Humor mit Widerhaken

Pointiert und nuanciert zerlegte er Wörter und Zusammenhänge, setzte Widerhaken, machte es den Zuhörern und Lesern nie einfach. Sein Credo: „Der Mensch muss nachdenken.“ Auf seine Worte, seinen Humor und seine Zuneigung für die Menschen um ihn werden Freunde und Mitbürger nun verzichten müssen. „Er hatte ein zweites Rendel-Buch im Sinn“, sagt Walter Sülberg vom Morlant-Verlag und bedauert den Verlust seines Freundes und Autoren. Bestürzt über den Tod seines Autoren äußert sich auch Verleger Alfred Büngen in Vechta. Im Geest-Verlag hat Schlichte 2010 seinen ersten Lyrik-Band „auch elefanten weinen“ veröffentlicht. „Als Mensch und Autor begeisterte er, eckte an, mahnte, verlor aber nie sein Lachen, auch wenn es gelegentlich das clowneske Lachen des Clowns in dieser Gesellschaft gewesen ist“, heißt es vom Verleger. Schlichte-Bierbaum war als Autor viel zu Lesungen im norddeutschen Raum unterwegs. Der geborene Lübecker hielt sich gerne in seiner Heimat auf mit dem hohen Himmel, den Wäldern und Seen rund um Ratzeburg.

Liebeserklärung an Rendel

Schlichte-Bierbaum studierte Musikwissenschaften, arbeitete nach seiner Promotion für die Deutsche Forschungsgemeinschaft an einem Quellenlexikon der Musik. Später zog er sich zurück, um sich um die Familie mit zwei Söhnen zu kümmern. Einige Zeit führte der Pöt einen eigenen kleinen musikwissenschaftlichen Verlag.
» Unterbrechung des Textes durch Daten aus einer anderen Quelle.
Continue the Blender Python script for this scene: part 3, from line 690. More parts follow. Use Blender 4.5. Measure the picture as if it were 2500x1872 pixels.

In Rendel engagierte er sich lokalpolitisch und als Mitglied der SPD. Diese Ebene hat er wieder verlassen, aber die Zuneigung zu den Menschen ist geblieben. Ein Zeugnis davon ist das Heimatbuch „Mein Rendel“, das er als „Liebeserklärung an ein hessisches Dorf“ mit Ehrhard Menzel und Dieter Wierz herausgab.